The longer you hold it, the easier it’s going to become, and the faster you will be able to move through the lessons.

Plus, as your skill level rises and you become more comfortable with the slow and gradual pace of the dance, you will be able to add more complicated movements to your performance, as well.

Stay balanced

In an adagio combination, even standing still can be difficult because it’s dragged out for so long through the dance. This is why having a good sense of balance is important in adagio ballet.

A good tip for learners is to pay extra attention to port de brás (arm placement) and épaulement (shoulder placement). These two portions of the body affect your sense of balance greatly.

So long that your arm and shoulder placements are correct, you will maintain your balance as you perform.

Holding high extensions

Don’t try to over-extend your body.

For example, while performing développé, it’s very easy for inexperienced learners to push themselves to try and get their working leg as high as possible. It can result in instability.

Instead, for développés, try to keep your hips level and be mindful of your arm placement. If you position your arms just right and keep them relaxed, your body will have extra support.

And with the extra support, you will be able to bring your leg higher by using your energy to extend your leg out via your toes and fingertips.

Adding artistry/Use expression

The leisure pace of the adagio is the perfect opportunity for the dancers to connect to the music and connect themselves.
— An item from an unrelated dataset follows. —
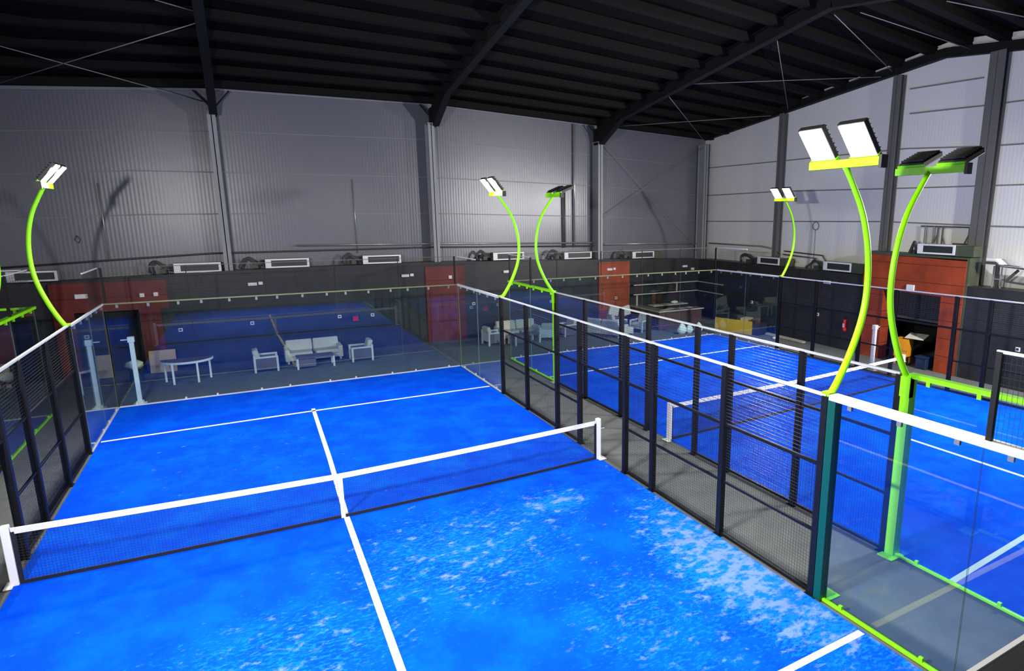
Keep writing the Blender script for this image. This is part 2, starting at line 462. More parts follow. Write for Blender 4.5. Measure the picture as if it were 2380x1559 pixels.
def column(x, label, m=M['column'], y=YB - .38, w=.26, d=.56, cut=.95):
    z = roof(x, YB) - cut
    t = thing('steel_column', label, 'column', (x, y, 0), 0, 'steel columns of the rear wall')
    b = MB().box(-w / 2, w / 2, -d / 2, -d / 2 + .03, 0, z).box(-w / 2, w / 2, d / 2 - .03, d / 2, 0, z).box(-.015, .015, -d / 2, d / 2, 0, z)
    b.build('shaft', m, t)
    MB().box(-w / 2 - .02, w / 2 + .02, -d / 2 - .02, d / 2, z, z + .03).build('cap_plate', m, t)
    return t
column(-9.75, 'grey steel column of the rear wall beyond the left edge of the frame')
column(-1.98, 'grey steel column of the rear wall, first from the left')
column(5.82, 'grey steel column of the rear wall behind the far corner of the near court')
column(13.98, 'grey steel column of the rear wall beside the tall thin conduit', M['column'])
column(20.55, 'grey steel column in the far corner of the hall', M['column'], cut=.45)

def gcol(y, ztop, w, label, m=M['column_d'], wide=.3):
    t = thing('gable_column', label, 'column', (XR(y) - .16, y, 0), RA, 'columns of the gable wall')
    b = MB().box(-w / 2, w / 2, -.16, -.13, 2.9, ztop).box(-w / 2, w / 2, .11, .14, 2.9, ztop).box(-.015, .015, -.16, .14, 2.9, ztop)
    b.build('shaft', m, t)
    return t
gcol(9.75, 9.95, .27, 'grey steel column of the gable wall behind the lit far floodlight')
gcol(3.85, 10.45, .33, 'grey steel column of the gable wall rising from the left of the rust-red portal')
gcol(.25, 10.5, .5, 'widest grey steel column of the gable wall right of the rust-red portal')
gcol(-6.5, 9.6, .4, 'grey steel column of the gable wall beyond the right edge of the frame')

# gable beam with pale strip above it
t = thing('gable_beam', 'dark steel beam following the roof slope along the gable wall', 'beam')
def gz(y): return lerp([-14, 2.2, 15.6], [8.75, 10.72, 9.42], y)
b = MB()
for a, c in ((15.6, 2.2), (2.2, -13.4)):
    b.bar((XR(a) - .14, a, gz(a) + .15), (XR(c) - .14, c, gz(c) + .15), .04, .32)
    b.bar((XR(a) - .14, a, gz(a)), (XR(c) - .14, c, gz(c)), .24, .03)
b.build('beam', M['rafter'], t)
b = MB()
for i in range(22):
    ya = 15.0 - i * 1.25; yb = ya - .78
    if yb < -12: break
    b.bar((XR(ya) - .1, ya, gz(ya) + .375), (XR(yb) - .1, yb, gz(yb) + .375), .05, .05)
b.build('pale_strip', M['light_strip'], t, label='pale strip for the wall showing between the purlins')  # pale dashes stand in for the bright wall glimpsed between purlins

# bracing rods
def rod(a, c, label, r=.014):
    tag(MB().tube([a, c], r, 6).build('bracing_rod', M['rod']), label, 'rod', 'roof bracing rods')
rod((-8.1, 11.6, 10.15), (-2.2, 15.3, 9.35), 'thin steel bracing rod falling to the right in the upper left roof corner')
rod((-8.6, 15.4, 8.95), (-1.96, 10.19, 10.68), 'thin steel bracing rod rising to the right in the upper left roof corner')
rod((-2.85, 9.27, 10.86), (-1.98, 9.64, 10.81), 'short thin bracing rod at the top edge left of the first rafter')
rod((14.12, 8.71, 10.40), (19.9, 4.5, 10.5), 'thin steel bracing rod slanting across the roof above the brightest floodlight')
rod((14.6, 14.3, 9.55), (19.9, 10.0, 9.85), 'thin steel bracing rod running from the third column head to the gable beam')
rod((14.3, 4.35, 11.0), (20.0, 9.1, 10.02), 'thin steel bracing rod falling steeply to the gable beam above the far floodlight')
rod((14.15, 10.1, 10.25), (20.2, 15.0, 9.3), 'thin steel bracing rod dropping into the far corner of the roof')
rod((14.56, 2.34, 11.3), (19.8, 4.0, 10.6), 'thin steel bracing rod just below the ridge near the gable')
rod((15.06, 1.82, 11.3), (19.9, 1.2, 10.75), 'long thin bracing rod crossing the ridge near the gable')
rod((15.4, -.6, 11.0), (19.6, -2.4, 10.4), 'thin steel bracing rod beyond the ridge at the top right corner')

# wall bracing on the last rear bay
rod((14.25, YB - .3, 9.0), (20.4, YB - .3, 3.5), 'thin steel cross-brace falling right on the last bay of the rear wall')
rod((14.25, YB - .33, 5.3), (20.5, YB - .33, 9.0), 'thin steel cross-brace rising right on the last bay of the rear wall')

# ------------------------------------------------------------------ low black partition
def part_box(x0, x1, z0=0.0, mat_=None, name=None, y=YP, d=.75):
    b = MB(); xs_ = [x0] + [v for v in (-12, -7, -2.2, 5.4, 13.6) if x0 < v < x1] + [x1]
    for a, c in zip(xs_, xs_[1:]):
        A, C_ = ptop(a), ptop(c)
        vs = [(a, y, z0), (c, y, z0), (c, y, C_), (a, y, A), (a, y + d, z0), (c, y + d, z0), (c, y + d, C_), (a, y + d, A)]
        b._add([Vector(v) for v in vs], [(0, 1, 2, 3), (5, 4, 7, 6), (3, 2, 6, 7), (0, 3, 7, 4), (1, 5, 6, 2), (0, 4, 5, 1)])
    return b
bp_ = MB()
for seg in ((XL, -6.62, 0), (-6.62, -4.85, 2.2), (-4.85, 20.15, 0)):
    q = part_box(*seg); o = len(bp_.v); bp_.v += q.v; bp_.f += [tuple(o + i for i in f) for f in q.f]; bp_.mi += q.mi; bp_.smooth += q.smooth
struct(bp_.build('wall_partition_back', M['black_wall']), 'low black boarded partition along the rear wall')
def XP(y): return 19.25 + .06 * y
def rpart(b, y0, y1, z0, z1a, z1b=None, d=.78, off=0.0):
    z1b = z1a if z1b is None else z1b
    vs = [(XP(y0) + off, y0, z0), (XP(y1) + off, y1, z0), (XP(y1) + off, y1, z1b), (XP(y0) + off, y0, z1a)]
    vs += [(v[0] + d, v[1], v[2]) for v in vs]
    b._add([Vector(v) for v in vs], [(0, 1, 2, 3), (5, 4, 7, 6), (3, 2, 6, 7), (0, 3, 7, 4), (1, 5, 6, 2), (0, 4, 5, 1)])
b = MB(); rpart(b, 15.0, 4.15, 0, 3.12, 3.12); rpart(b, .2, YF, 0, 3.1, 3.15)
struct(b.build('wall_partition_right', M['black_wall']), 'low black boarded partition along the gable wall')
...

While technical skill is surely important, it’s not as important as in faster sections of the ballet.

Display your artistry through your relaxed, fluid movements as well as your facial expressions!

Time your movements so that they accentuate the music. Create high points, low points, and accents. Even stillness can add artistic value and texture to the scene.

Bottom Line

The adagio ballet is certainly tricky, but it’s a part of the ballet that you can’t skip out on. Rather than shy away from it, look at it as a challenge to tackle.

With practice, focus on technique, and a good instructor, the adagio will feel like a regular dance movement!